Not long after that escapade, my curiosity was piqued when a usually well-informed friend told me about Balikci Ergün, a Turkish fish place in ‘remote’ Moabit. I felt I had to make it up to Hans for the previous week’s fiasco. I couldn’t let him lose faith in the Turks… and he never sets foot in Moabit, anyway. After many detours around the non-descript area on the edge of the Regierungsviertel, there it was, tucked away in a railway arch beneath the Stadtbahn, a tiny “Fischrestaurant” with a cute, luxuriant veranda brimming with plants and flowers.
We entered a tavern-like interior filled with cards penned by (mainly Turkish) guests hanging from the low ceiling, and walls covered in two decades of photographic memorabilia. On the menu: save a few starters and sides, only fish – with photos of the various available species. We dug into great starters (their Cacık deserves an award) and luscious salads (from €3) piled with fresh herbs and served with a large basket of charcoal-grilled bread, followed by plates of fried and grilled fish.

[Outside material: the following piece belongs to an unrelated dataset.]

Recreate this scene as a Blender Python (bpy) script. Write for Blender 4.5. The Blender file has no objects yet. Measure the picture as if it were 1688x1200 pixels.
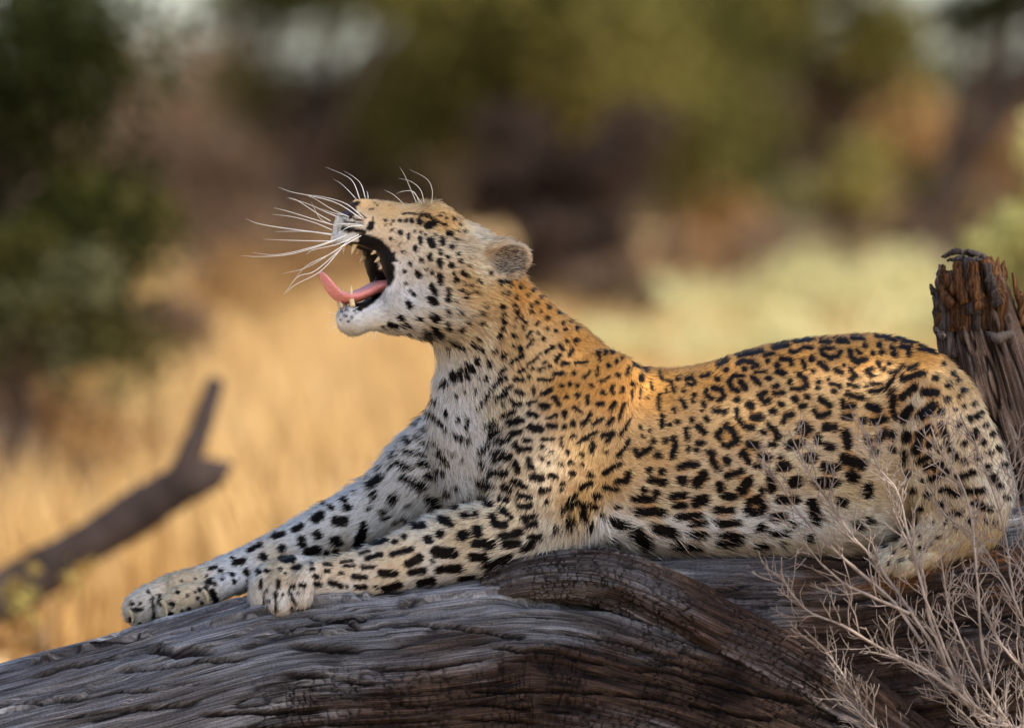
import bpy, math, random
import numpy as np
from mathutils import Vector, Matrix

rng = np.random.default_rng(7)
random.seed(7)
scene = bpy.context.scene
COL = scene.collection

# ------------------------------------------------------------------ camera
D = 12.0                       # metres from lens to the leopard
PITCH = math.radians(1.5)
FWD = np.array([0.0, math.cos(PITCH), -math.sin(PITCH)])
UPV = np.array([0.0, math.sin(PITCH), math.cos(PITCH)])
RGT = np.array([1.0, 0.0, 0.0])
CAM = -D * FWD
cam_data = bpy.data.cameras.new('camera')
cam_data.sensor_width = 36.0
cam_data.lens = 36.0 * D / 1.688
cam_data.clip_start = 0.5
cam_data.clip_end = 3000.0
cam_data.dof.use_dof = True
cam_data.dof.focus_distance = D - 0.06
cam_data.dof.aperture_fstop = 3.0
cam = bpy.data.objects.new('camera', cam_data)
cam.location = CAM
cam.rotation_euler = (math.pi / 2 - PITCH, 0, 0)
COL.objects.link(cam)
scene.camera = cam

# ------------------------------------------------------------------ light
SUN_EL, SUN_AZ = 52.0, 128.0   # azimuth clockwise from +Y (view direction)
world = bpy.data.worlds.new('World')
scene.world = world
world.use_nodes = True
wn = world.node_tree
sky_n = wn.nodes.new('ShaderNodeTexSky')
sky_n.sky_type = 'NISHITA'
sky_n.sun_disc = False
sky_n.sun_elevation = math.radians(SUN_EL)
sky_n.sun_rotation = math.radians(SUN_AZ)
sky_n.dust_density = 2.0
wn.links.new(sky_n.outputs[0], wn.nodes['Background'].inputs[0])
wn.nodes['Background'].inputs[1].default_value = 0.15
sd = bpy.data.lights.new('sun', 'SUN')
sd.energy = 3.9
sd.angle = math.radians(0.53)
sd.color = (1.0, 0.93, 0.82)
sun = bpy.data.objects.new('sun', sd)
_e, _a = math.radians(SUN_EL), math.radians(SUN_AZ)
SUNDIR = Vector((math.cos(_e) * math.sin(_a), math.cos(_e) * math.cos(_a), math.sin(_e)))
sun.rotation_euler = SUNDIR.to_track_quat('Z', 'Y').to_euler()
sun.location = SUNDIR * 40
COL.objects.link(sun)

scene.view_settings.view_transform = 'Standard'
scene.view_settings.look = 'None'
scene.view_settings.exposure = 1.0
scene.view_settings.gamma = 1.0
scene.cycles.use_denoising = True
scene.cycles.denoising_prefilter = 'ACCURATE'
scene.cycles.max_bounces = 6
scene.cycles.diffuse_bounces = 3
scene.cycles.transparent_max_bounces = 6
scene.cycles_curves.shape = 'RIBBONS'
scene.cycles_curves.subdivisions = 1

# ------------------------------------------------------------------ helpers
GROUND_Z = -1.0

def to_world(P):
    """(x right, y down, d away) in mm from the subject plane's top-left corner -> metres, a rigid frame"""
    P = np.asarray(P, float)
    return (P[..., 0:1] - 844.0) / 1000 * RGT + (600.0 - P[..., 1:2]) / 1000 * UPV + P[..., 2:3] / 1000 * FWD

def pos(x, y, d=0.0):
    s = 1 + d / (D * 1000)
    return np.array([844 + (x - 844) * s, 600 + (y - 600) * s, d], float)

def wpos(x, y, d=0.0):
    return to_world(pos(x, y, d))

def at_ground(px, dist, z=GROUND_Z):
    """a ground point that lies at a given distance and picture column"""
    return np.array([(px - 844) / 1000 * (dist + D) / D, dist, z])

def to_px(Q):
    """mm frame -> picture position"""
    s = 1 + Q[:, 2] / (D * 1000)
    return 844 + (Q[:, 0] - 844) / s, 600 + (Q[:, 1] - 600) / s

def _hash(ix, iy, iz, seed):
    h = (ix.astype(np.int64) * 374761393 + iy.astype(np.int64) * 668265263 + iz.astype(np.int64) * 2147483647 + seed * 144665) & 0xffffffff
    h = ((h ^ (h >> 13)) * 1274126177) & 0xffffffff
    h = ((h ^ (h >> 16)) * 2246822519) & 0xffffffff
    return ((h ^ (h >> 15)) & 0xffff) / 65535.0

def vnoise(x, y, z=0.0, seed=0):
    x, y, z = np.broadcast_arrays(np.asarray(x, float), np.asarray(y, float), np.asarray(z, float))
    xi, yi, zi = np.floor(x), np.floor(y), np.floor(z)
    fx, fy, fz = x - xi, y - yi, z - zi
    fx, fy, fz = fx * fx * (3 - 2 * fx), fy * fy * (3 - 2 * fy), fz * fz * (3 - 2 * fz)
    r = 0
    for a in (0, 1):
        for b in (0, 1):
            for c in (0, 1):
                w = (fx if a else 1 - fx) * (fy if b else 1 - fy) * (fz if c else 1 - fz)
                r = r + w * _hash(xi + a, yi + b, zi + c, seed)
    return r * 2 - 1

def fbm(x, y, z=0.0, seed=0, octaves=4):
    r, a, f = 0, 0.5, 1.0
    for o in range(octaves):
        r = r + a * vnoise(np.asarray(x) * f, np.asarray(y) * f, np.asarray(z) * f, seed + o * 17)
        a *= 0.5; f *= 2.03
    return r

def worley(x, y, seed=0):
    """F1 and F2 of a 2-D cell noise"""
    xi, yi = np.floor(x), np.floor(y)
    f1 = np.full(x.shape, 9.0); f2 = np.full(x.shape, 9.0); cid = np.zeros(x.shape)
    for a in (-1, 0, 1):
        for b in (-1, 0, 1):
            cx, cy = xi + a, yi + b
            o = np.zeros_like(cx)
            px = cx + 0.15 + 0.7 * _hash(cx, cy, o, seed); py = cy + 0.15 + 0.7 * _hash(cx, cy, o + 1, seed)
            dd = np.hypot(px - x, py - y)
            n = dd < f1
            f2 = np.where(n, f1, np.minimum(f2, dd))
            cid = np.where(n, _hash(cx, cy, o + 2, seed), cid)
            f1 = np.where(n, dd, f1)
    return f1, f2, cid

def sstep(a, b, x):
    t = np.clip((x - a) / (b - a), 0, 1)
    return t * t * (3 - 2 * t)

def idw(px, py, pts, power=3.0):
    """smooth map from control points [(x, y, values...)]"""
    pts = np.array(pts, float)
    num = np.zeros((len(px), pts.shape[1] - 2)); den = np.zeros(len(px))
    for p in pts:
        w = 1.0 / (np.hypot(px - p[0], py - p[1]) + 12.0) ** power
        num += w[:, None] * p[2:]; den += w
    return num / den[:, None]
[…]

From small sardines to aromatic red mullets to juicy dorade and healthy-looking calamari (€7-13) – it was all as fresh and tasty as you’re ever going to get in Berlin.
The regulars seem to wash it down with full rations of Raki or Turkish Efes beer. All in all, our evening at Balikci Ergün turned out to be an unexpected treat with a surreal touch – a real Mediterranean oasis in the German capital, as un-Berlin and un-hip as it was totally fun. It turns out the restaurant was founded by former Turkish footballer Ergün Cetinbas over 20 years ago – we wish them another 20! Tuğra won’t last that long.